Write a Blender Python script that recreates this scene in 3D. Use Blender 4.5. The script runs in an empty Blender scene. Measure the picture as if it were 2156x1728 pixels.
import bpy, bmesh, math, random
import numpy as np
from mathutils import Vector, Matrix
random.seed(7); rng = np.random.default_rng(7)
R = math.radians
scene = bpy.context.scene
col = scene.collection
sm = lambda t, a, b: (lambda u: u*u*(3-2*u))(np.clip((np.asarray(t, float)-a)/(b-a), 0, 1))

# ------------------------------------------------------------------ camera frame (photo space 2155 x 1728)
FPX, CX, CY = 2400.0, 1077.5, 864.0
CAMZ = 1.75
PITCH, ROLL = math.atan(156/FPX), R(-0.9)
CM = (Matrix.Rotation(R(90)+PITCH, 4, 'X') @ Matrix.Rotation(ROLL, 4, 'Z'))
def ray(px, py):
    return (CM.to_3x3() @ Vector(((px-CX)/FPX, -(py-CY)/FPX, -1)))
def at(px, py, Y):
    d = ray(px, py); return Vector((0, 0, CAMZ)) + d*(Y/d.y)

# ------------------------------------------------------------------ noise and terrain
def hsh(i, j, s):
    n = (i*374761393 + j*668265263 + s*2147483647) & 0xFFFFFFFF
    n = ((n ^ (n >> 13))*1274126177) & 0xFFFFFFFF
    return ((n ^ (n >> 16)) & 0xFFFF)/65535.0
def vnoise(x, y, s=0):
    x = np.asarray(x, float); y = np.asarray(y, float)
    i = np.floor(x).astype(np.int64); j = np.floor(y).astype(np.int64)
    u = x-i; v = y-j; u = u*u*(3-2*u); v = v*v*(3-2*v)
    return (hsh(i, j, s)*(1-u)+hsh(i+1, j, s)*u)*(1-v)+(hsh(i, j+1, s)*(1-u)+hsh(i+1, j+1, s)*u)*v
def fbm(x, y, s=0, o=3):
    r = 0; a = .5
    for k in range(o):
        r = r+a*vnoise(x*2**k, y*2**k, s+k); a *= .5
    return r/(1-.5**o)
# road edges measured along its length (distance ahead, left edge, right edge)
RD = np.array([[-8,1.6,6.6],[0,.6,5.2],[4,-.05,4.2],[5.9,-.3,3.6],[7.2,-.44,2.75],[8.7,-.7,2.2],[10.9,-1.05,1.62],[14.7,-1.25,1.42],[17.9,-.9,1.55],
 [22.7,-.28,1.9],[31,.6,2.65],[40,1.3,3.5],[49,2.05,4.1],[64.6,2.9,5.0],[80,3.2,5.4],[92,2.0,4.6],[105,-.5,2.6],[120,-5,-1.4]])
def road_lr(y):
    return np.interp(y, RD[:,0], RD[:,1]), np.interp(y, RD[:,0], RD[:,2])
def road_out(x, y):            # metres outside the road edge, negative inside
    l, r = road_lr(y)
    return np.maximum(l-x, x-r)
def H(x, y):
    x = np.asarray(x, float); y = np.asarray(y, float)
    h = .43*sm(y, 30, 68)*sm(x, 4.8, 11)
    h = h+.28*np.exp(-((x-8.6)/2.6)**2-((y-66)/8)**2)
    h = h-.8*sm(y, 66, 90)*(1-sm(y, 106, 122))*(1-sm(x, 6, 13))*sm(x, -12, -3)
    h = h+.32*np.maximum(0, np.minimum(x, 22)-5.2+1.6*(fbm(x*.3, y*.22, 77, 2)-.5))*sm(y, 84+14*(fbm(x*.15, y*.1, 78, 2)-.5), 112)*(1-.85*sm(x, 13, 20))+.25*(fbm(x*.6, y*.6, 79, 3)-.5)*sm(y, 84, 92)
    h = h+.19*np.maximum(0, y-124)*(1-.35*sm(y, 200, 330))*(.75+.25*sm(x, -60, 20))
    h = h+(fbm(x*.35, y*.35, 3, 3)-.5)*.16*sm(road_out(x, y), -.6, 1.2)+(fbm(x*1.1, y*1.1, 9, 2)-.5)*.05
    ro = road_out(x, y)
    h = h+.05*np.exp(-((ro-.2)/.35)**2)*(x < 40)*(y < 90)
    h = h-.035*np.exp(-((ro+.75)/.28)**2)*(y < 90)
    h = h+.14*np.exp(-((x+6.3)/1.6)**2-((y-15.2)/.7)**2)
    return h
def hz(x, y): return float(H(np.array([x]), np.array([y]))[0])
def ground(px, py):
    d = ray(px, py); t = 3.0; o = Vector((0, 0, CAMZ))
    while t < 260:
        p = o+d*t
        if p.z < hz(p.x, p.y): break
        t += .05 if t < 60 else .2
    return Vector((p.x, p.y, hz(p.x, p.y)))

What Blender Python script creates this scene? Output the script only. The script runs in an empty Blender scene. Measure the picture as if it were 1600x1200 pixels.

◇ ◇ ◇ ◇

• **REQUEST**:
Using the exact wording, write out all of the records.

• **RESULT**:
Write a Blender Python script that recreates this scene in 3D. Use Blender 4.5. The script runs in an empty Blender scene. Measure the picture as if it were 2156x1728 pixels.
import bpy, bmesh, math, random
import numpy as np
from mathutils import Vector, Matrix
random.seed(7); rng = np.random.default_rng(7)
R = math.radians
scene = bpy.context.scene
col = scene.collection
sm = lambda t, a, b: (lambda u: u*u*(3-2*u))(np.clip((np.asarray(t, float)-a)/(b-a), 0, 1))

# ------------------------------------------------------------------ camera frame (photo space 2155 x 1728)
FPX, CX, CY = 2400.0, 1077.5, 864.0
CAMZ = 1.75
PITCH, ROLL = math.atan(156/FPX), R(-0.9)
CM = (Matrix.Rotation(R(90)+PITCH, 4, 'X') @ Matrix.Rotation(ROLL, 4, 'Z'))
def ray(px, py):
    return (CM.to_3x3() @ Vector(((px-CX)/FPX, -(py-CY)/FPX, -1)))
def at(px, py, Y):
    d = ray(px, py); return Vector((0, 0, CAMZ)) + d*(Y/d.y)

# ------------------------------------------------------------------ noise and terrain
def hsh(i, j, s):
    n = (i*374761393 + j*668265263 + s*2147483647) & 0xFFFFFFFF
    n = ((n ^ (n >> 13))*1274126177) & 0xFFFFFFFF
    return ((n ^ (n >> 16)) & 0xFFFF)/65535.0
def vnoise(x, y, s=0):
    x = np.asarray(x, float); y = np.asarray(y, float)
    i = np.floor(x).astype(np.int64); j = np.floor(y).astype(np.int64)
    u = x-i; v = y-j; u = u*u*(3-2*u); v = v*v*(3-2*v)
    return (hsh(i, j, s)*(1-u)+hsh(i+1, j, s)*u)*(1-v)+(hsh(i, j+1, s)*(1-u)+hsh(i+1, j+1, s)*u)*v
def fbm(x, y, s=0, o=3):
    r = 0; a = .5
    for k in range(o):
        r = r+a*vnoise(x*2**k, y*2**k, s+k); a *= .5
    return r/(1-.5**o)
# road edges measured along its length (distance ahead, left edge, right edge)
RD = np.array([[-8,1.6,6.6],[0,.6,5.2],[4,-.05,4.2],[5.9,-.3,3.6],[7.2,-.44,2.75],[8.7,-.7,2.2],[10.9,-1.05,1.62],[14.7,-1.25,1.42],[17.9,-.9,1.55],
 [22.7,-.28,1.9],[31,.6,2.65],[40,1.3,3.5],[49,2.05,4.1],[64.6,2.9,5.0],[80,3.2,5.4],[92,2.0,4.6],[105,-.5,2.6],[120,-5,-1.4]])
def road_lr(y):
    return np.interp(y, RD[:,0], RD[:,1]), np.interp(y, RD[:,0], RD[:,2])
def road_out(x, y):            # metres outside the road edge, negative inside
    l, r = road_lr(y)
    return np.maximum(l-x, x-r)
def H(x, y):
    x = np.asarray(x, float); y = np.asarray(y, float)
    h = .43*sm(y, 30, 68)*sm(x, 4.8, 11)
    h = h+.28*np.exp(-((x-8.6)/2.6)**2-((y-66)/8)**2)
    h = h-.8*sm(y, 66, 90)*(1-sm(y, 106, 122))*(1-sm(x, 6, 13))*sm(x, -12, -3)
    h = h+.32*np.maximum(0, np.minimum(x, 22)-5.2+1.6*(fbm(x*.3, y*.22, 77, 2)-.5))*sm(y, 84+14*(fbm(x*.15, y*.1, 78, 2)-.5), 112)*(1-.85*sm(x, 13, 20))+.25*(fbm(x*.6, y*.6, 79, 3)-.5)*sm(y, 84, 92)
    h = h+.19*np.maximum(0, y-124)*(1-.35*sm(y, 200, 330))*(.75+.25*sm(x, -60, 20))
    h = h+(fbm(x*.35, y*.35, 3, 3)-.5)*.16*sm(road_out(x, y), -.6, 1.2)+(fbm(x*1.1, y*1.1, 9, 2)-.5)*.05
    ro = road_out(x, y)
    h = h+.05*np.exp(-((ro-.2)/.35)**2)*(x < 40)*(y < 90)
    h = h-.035*np.exp(-((ro+.75)/.28)**2)*(y < 90)
    h = h+.14*np.exp(-((x+6.3)/1.6)**2-((y-15.2)/.7)**2)
    return h
def hz(x, y): return float(H(np.array([x]), np.array([y]))[0])
def ground(px, py):
    d = ray(px, py); t = 3.0; o = Vector((0, 0, CAMZ))
    while t < 260:
        p = o+d*t
        if p.z < hz(p.x, p.y): break
        t += .05 if t < 60 else .2
    return Vector((p.x, p.y, hz(p.x, p.y)))

What Blender Python script creates this scene? Output the script only. The script runs in an empty Blender scene. Measure the picture as if it were 1600x1200 pixels.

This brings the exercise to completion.